1.11.10

Vita da redattore_10

L’editor non ha ancora chiarito come intende risolvere la questione “all’interno della redazione”. (Parlo del lavoro piantato a metà dal giovane studioso di storia dell’arte sparito nel nulla.) Un’equa spartizione del compito tra tutti sarebbe la cosa migliore, ma in casi come questi i redattori assunti sono esclusi in partenza: primo perché non hanno nessun obbligo di accollarsi una fatica extra, secondo perché non sono mica scemi. Al massimo lui chiederà l’aiuto dei collaboratori, gli unici che potrebbero accettare senza fare una piega. Chi ha un contratto a progetto, infatti, ci pensa sempre due volte prima di rifiutare un lavoro, anche ingrato o sottopagato, perché ha paura che, dicendo un no, in futuro non gli offriranno nemmeno quello.
L’editor potrebbe anche chiedere a me di occuparmi del lavoro, visto che sto seguendo il manuale. In fondo si tratta di scrivere una serie di schede biografiche (noi le chiamiamo box) dedicate ai grandi artisti e ai capolavori dell’arte, dall’ottocento fino a oggi. Lo potrebbe fare qualunque redattore dotato di tempo e di buona volontà. Ma lui non mi ritiene all’altezza. Tanto meglio, comunque: primo perché non ho tempo, secondo perché la buona volontà l’ho esaurita da un pezzo.
Nella riunione convocata in fretta per trovare una soluzione alla crisi, l’editor ha spiegato la situazione a tutti noi, schierati a semicerchio intorno alla sua scrivania come succede sempre nei momenti drammatici. Non lasciava intuire dove sarebbe andato a parare. Forse stava per fare l’impensabile, forse voleva spartire il lavoro fra tutti i redattori. Ma non saprò mai che cosa avesse realmente escogitato, perché proprio un attimo prima che iniziasse a parlare, la stagista si è messa a cinguettare che, se per lui andava bene, ci avrebbe provato lei a scrivere i box mancanti.

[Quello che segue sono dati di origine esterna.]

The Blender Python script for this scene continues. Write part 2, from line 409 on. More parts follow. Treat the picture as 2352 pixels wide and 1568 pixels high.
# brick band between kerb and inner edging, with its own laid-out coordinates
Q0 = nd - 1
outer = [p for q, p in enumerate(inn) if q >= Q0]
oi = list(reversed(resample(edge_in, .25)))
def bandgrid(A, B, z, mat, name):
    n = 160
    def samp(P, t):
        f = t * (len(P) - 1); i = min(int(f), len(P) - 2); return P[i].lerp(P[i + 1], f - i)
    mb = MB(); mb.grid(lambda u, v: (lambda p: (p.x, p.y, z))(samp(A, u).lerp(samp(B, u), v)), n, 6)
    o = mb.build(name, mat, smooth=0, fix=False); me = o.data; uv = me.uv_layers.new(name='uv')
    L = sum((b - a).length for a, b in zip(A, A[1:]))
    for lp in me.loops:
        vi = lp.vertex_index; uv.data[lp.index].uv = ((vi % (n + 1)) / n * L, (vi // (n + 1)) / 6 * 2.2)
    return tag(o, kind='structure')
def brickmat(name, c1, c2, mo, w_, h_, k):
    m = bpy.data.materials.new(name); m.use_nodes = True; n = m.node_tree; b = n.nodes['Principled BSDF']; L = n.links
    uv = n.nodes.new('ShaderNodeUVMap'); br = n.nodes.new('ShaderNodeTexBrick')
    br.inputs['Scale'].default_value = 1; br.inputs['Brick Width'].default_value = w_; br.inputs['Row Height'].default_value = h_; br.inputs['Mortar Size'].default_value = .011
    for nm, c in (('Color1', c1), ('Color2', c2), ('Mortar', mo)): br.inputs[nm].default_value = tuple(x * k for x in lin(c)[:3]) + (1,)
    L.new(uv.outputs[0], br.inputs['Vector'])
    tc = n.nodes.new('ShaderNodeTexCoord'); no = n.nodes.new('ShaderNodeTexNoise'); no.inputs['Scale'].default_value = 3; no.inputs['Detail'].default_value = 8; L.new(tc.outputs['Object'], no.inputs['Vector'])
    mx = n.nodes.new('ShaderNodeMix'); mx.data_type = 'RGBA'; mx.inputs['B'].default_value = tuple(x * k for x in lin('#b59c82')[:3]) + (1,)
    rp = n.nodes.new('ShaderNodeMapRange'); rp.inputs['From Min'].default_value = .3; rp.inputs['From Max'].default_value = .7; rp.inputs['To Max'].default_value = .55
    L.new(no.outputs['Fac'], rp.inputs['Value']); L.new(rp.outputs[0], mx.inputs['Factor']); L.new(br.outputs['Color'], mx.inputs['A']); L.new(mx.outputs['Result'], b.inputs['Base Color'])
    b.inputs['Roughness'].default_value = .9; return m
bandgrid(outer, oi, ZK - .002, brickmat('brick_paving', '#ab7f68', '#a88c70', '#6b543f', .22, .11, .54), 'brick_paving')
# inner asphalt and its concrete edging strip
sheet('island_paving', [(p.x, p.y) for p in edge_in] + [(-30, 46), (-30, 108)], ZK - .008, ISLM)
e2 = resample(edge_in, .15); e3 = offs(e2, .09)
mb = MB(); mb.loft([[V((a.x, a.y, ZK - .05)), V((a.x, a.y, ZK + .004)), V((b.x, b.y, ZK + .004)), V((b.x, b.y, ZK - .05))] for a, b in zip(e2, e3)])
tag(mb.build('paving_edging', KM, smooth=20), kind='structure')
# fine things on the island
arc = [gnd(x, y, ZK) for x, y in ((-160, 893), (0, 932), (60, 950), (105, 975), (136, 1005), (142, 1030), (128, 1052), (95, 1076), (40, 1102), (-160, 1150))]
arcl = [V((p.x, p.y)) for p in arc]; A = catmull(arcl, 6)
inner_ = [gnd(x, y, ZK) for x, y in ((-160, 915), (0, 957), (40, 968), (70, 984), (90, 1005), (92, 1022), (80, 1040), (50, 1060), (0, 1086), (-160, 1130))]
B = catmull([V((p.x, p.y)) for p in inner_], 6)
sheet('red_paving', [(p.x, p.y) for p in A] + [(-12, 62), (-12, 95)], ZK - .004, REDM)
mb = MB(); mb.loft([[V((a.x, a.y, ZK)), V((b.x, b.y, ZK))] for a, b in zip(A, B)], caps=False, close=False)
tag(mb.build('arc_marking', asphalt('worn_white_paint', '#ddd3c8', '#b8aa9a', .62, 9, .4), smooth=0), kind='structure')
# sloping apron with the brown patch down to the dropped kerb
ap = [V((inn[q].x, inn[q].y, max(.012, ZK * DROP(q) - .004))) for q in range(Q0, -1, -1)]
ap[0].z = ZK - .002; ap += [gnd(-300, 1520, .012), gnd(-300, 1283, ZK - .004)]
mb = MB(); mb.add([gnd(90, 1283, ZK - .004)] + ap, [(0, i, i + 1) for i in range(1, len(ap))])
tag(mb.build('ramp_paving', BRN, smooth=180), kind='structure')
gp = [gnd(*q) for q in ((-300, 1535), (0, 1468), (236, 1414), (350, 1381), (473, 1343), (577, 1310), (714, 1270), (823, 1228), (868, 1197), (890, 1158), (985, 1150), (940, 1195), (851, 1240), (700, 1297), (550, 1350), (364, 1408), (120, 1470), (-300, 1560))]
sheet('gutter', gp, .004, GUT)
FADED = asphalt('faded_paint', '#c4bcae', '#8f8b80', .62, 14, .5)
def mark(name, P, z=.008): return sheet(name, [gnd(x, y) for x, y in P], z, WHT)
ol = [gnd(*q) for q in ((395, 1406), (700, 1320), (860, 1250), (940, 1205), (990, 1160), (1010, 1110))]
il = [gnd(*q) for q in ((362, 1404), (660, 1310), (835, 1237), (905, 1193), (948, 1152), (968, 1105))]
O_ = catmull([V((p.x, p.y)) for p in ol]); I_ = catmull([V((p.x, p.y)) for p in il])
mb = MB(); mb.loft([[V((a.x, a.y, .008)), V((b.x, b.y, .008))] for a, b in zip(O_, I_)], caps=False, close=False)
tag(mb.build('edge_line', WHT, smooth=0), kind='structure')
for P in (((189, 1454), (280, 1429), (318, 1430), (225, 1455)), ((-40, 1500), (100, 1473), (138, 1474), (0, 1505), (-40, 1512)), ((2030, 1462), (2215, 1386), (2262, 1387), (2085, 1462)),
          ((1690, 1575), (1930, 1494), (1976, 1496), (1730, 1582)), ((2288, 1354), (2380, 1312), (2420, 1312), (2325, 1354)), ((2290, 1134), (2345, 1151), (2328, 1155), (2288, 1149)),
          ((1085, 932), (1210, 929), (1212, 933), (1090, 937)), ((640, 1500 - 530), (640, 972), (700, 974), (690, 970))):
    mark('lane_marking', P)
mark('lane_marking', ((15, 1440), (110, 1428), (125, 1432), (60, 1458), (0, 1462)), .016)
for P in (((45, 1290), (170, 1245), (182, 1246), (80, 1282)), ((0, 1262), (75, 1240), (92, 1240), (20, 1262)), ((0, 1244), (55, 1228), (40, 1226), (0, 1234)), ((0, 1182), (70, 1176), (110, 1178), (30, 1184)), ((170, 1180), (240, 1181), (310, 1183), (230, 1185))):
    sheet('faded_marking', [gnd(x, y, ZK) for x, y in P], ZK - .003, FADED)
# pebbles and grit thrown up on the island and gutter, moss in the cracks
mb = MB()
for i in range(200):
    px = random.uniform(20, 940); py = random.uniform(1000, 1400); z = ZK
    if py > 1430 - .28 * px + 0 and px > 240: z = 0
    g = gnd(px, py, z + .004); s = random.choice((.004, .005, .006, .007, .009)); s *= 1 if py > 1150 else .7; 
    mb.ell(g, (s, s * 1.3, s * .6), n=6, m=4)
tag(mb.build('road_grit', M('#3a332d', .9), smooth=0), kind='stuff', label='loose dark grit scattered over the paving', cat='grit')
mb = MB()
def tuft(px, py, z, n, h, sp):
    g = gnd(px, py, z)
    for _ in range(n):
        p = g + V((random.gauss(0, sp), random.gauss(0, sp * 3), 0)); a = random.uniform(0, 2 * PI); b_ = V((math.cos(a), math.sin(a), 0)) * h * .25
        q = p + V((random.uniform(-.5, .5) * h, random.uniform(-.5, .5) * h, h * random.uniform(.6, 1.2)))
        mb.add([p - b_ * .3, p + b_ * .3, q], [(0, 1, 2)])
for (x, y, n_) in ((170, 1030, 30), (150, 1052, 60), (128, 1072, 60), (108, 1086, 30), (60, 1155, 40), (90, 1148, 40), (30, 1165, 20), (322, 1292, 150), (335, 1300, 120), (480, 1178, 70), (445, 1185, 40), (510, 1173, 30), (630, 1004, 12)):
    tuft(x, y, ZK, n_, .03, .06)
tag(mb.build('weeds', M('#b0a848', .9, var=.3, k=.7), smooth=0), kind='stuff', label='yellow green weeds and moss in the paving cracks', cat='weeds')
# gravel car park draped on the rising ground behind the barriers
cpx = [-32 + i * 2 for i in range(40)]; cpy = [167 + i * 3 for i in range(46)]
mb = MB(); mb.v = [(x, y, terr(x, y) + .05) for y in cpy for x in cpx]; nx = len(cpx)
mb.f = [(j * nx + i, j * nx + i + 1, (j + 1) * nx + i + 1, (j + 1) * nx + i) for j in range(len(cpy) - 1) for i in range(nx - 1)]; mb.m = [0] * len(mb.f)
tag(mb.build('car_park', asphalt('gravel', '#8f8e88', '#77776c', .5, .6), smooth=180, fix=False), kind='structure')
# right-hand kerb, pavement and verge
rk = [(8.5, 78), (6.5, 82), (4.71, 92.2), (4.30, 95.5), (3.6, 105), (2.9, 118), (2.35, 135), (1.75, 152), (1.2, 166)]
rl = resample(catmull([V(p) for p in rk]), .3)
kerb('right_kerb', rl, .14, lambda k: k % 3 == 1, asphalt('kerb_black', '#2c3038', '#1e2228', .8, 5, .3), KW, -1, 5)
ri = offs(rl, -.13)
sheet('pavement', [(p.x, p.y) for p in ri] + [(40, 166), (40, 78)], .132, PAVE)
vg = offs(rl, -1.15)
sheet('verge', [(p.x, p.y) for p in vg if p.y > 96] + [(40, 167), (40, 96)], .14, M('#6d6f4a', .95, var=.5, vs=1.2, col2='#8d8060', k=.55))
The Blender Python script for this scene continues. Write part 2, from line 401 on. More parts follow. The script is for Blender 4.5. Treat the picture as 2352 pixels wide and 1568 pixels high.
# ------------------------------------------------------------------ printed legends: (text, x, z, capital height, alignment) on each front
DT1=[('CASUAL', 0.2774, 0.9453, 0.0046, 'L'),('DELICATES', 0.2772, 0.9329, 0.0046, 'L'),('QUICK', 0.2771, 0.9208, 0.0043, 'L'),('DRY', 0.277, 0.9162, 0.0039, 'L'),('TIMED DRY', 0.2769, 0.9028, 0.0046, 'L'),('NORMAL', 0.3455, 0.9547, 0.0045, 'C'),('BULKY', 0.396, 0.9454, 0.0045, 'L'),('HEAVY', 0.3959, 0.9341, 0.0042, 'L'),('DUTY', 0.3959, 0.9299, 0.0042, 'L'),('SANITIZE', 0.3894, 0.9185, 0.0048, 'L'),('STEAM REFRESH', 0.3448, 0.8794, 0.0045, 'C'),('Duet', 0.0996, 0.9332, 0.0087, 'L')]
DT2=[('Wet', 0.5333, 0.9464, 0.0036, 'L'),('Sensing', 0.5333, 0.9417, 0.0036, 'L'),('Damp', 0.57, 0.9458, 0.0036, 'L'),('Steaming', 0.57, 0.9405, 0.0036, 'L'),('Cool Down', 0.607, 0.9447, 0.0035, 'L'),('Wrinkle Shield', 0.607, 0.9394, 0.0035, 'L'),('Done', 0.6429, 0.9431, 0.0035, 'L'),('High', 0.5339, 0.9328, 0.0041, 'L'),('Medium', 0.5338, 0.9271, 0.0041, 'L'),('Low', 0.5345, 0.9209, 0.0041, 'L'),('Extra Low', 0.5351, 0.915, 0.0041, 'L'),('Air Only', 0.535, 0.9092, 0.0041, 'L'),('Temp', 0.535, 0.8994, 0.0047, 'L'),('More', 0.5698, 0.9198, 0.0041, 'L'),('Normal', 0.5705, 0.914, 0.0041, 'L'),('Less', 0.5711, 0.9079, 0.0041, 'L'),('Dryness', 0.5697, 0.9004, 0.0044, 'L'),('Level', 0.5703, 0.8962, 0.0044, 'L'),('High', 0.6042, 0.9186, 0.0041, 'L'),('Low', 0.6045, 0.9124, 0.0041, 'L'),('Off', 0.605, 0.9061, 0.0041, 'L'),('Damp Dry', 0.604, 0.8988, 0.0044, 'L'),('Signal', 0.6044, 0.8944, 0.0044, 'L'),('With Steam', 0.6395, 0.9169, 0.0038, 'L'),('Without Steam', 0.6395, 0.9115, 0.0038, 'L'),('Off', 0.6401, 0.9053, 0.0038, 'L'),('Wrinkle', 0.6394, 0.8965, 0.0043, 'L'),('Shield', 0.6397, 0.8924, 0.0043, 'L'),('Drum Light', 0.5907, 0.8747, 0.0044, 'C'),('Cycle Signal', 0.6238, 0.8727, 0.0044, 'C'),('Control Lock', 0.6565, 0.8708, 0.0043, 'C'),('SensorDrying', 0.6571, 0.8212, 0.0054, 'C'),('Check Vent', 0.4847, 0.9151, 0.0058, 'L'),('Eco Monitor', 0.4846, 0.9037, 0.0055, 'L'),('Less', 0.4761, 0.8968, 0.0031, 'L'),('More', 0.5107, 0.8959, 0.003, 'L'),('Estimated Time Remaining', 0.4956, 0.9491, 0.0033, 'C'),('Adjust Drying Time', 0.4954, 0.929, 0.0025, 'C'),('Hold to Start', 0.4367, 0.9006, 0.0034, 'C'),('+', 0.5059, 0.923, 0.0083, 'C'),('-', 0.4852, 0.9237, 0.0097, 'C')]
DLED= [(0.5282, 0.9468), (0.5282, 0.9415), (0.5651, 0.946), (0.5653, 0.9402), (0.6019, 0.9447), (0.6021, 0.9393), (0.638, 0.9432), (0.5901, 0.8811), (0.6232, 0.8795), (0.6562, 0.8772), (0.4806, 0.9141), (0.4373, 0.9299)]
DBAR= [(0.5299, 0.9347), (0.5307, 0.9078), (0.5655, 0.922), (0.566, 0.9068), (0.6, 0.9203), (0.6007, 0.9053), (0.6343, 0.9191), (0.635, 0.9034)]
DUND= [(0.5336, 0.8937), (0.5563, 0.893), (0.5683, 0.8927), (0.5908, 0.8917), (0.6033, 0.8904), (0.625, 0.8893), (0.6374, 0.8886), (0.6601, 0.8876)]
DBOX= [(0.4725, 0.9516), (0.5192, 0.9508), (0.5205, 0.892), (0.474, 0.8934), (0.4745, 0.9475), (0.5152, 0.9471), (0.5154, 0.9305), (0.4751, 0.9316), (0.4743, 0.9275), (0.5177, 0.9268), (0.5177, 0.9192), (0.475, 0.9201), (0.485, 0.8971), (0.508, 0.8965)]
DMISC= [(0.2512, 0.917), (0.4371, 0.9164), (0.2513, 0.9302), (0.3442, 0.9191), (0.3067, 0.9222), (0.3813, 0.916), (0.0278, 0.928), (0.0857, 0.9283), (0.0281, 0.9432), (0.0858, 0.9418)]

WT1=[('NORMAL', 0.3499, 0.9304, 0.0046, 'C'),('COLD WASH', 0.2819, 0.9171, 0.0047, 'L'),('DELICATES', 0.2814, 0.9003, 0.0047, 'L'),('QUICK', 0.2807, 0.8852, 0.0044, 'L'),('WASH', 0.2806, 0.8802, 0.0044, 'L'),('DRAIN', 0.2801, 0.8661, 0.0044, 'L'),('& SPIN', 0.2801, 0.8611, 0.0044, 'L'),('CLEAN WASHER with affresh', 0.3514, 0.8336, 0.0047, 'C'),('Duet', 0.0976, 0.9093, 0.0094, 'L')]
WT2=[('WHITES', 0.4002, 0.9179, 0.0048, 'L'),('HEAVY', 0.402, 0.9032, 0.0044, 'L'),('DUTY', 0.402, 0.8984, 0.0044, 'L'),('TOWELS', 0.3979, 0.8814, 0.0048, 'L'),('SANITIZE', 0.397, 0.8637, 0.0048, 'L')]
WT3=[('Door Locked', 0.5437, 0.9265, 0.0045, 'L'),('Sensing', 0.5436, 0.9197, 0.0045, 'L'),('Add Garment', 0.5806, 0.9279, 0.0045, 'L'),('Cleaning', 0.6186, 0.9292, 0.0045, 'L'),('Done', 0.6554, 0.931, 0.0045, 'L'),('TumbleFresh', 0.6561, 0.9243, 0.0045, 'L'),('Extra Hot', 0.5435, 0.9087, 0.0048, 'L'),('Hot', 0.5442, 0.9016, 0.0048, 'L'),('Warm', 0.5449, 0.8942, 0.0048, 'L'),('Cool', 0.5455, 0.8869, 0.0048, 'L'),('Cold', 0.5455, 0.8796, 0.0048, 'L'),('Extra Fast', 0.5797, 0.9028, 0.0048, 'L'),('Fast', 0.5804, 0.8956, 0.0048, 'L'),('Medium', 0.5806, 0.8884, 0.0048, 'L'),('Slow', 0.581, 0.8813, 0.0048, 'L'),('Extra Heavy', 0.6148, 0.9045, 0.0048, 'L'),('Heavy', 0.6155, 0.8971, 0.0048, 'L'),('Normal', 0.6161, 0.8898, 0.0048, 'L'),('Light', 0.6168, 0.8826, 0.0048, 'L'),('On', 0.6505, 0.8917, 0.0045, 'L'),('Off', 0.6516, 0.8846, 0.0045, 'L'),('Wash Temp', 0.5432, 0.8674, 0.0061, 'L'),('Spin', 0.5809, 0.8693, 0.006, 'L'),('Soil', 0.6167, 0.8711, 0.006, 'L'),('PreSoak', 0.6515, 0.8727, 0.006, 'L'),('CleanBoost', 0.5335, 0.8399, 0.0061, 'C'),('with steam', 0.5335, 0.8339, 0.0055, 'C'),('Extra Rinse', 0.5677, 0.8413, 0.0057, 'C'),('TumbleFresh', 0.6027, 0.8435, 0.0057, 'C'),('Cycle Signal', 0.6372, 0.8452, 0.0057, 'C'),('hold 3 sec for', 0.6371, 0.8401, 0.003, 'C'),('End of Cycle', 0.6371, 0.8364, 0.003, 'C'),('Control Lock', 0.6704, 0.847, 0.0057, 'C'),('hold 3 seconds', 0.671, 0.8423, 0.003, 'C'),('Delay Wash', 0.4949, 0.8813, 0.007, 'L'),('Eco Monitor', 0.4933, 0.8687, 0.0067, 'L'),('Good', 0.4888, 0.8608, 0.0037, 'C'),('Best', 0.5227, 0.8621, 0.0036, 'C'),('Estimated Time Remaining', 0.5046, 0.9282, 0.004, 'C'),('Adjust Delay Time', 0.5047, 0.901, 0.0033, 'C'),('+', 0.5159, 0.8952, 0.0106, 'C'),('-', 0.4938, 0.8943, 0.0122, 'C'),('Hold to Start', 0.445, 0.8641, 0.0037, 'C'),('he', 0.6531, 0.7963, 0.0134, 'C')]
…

Non ho mai provato un briciolo di simpatia per Gladia, eppure devo ammettere che in quel momento, per un secondo, ho pensato che qualcuno di noi doveva dire qualcosa, fermarla subito, prima che fosse troppo tardi. Perché la poveretta, accecata dall’ambizione, non sapeva a cosa andava incontro. Era abbastanza inesperta da credere che questo lavoro le avrebbe aperto chissà quali prospettive nel mondo editoriale. Non capiva che si sarebbe risolto in una gigantesca rottura di palle. Ma non ho mosso un dito, non ho parlato. E così gli altri. In fondo, mi sono detto, l’esperienza le servirà per il futuro.
Le parole di Gladia sono state accolte dal silenzio compatto della redazione, seguito da un senso di sollievo, un calo di tensione generale. Qualcuno, ho notato, ha fatto per ritornare al proprio computer, sgravato di tutto, incredulo. Il problema era già risolto. Io intanto pensavo che forse, qualche anno fa, avrei fatto come Gladia e mi sarei offerto spontaneamente, perché ero ancora convinto che valesse la pena di mettersi in mostra, perché pensavo che uno sforzo del genere potesse servire. Ma a cosa? Ero forse pieno d’ambizione come lei? O forse l’ambizione non c’entra, forse la ragazza ha solo voglia di dimostrare che lei vale qualcosa, che non starà immobile, come noi, senza fiatare. Non lo so. So solo che l’idea di offrirmi volontario, questa volta, non mi ha nemmeno sfiorato.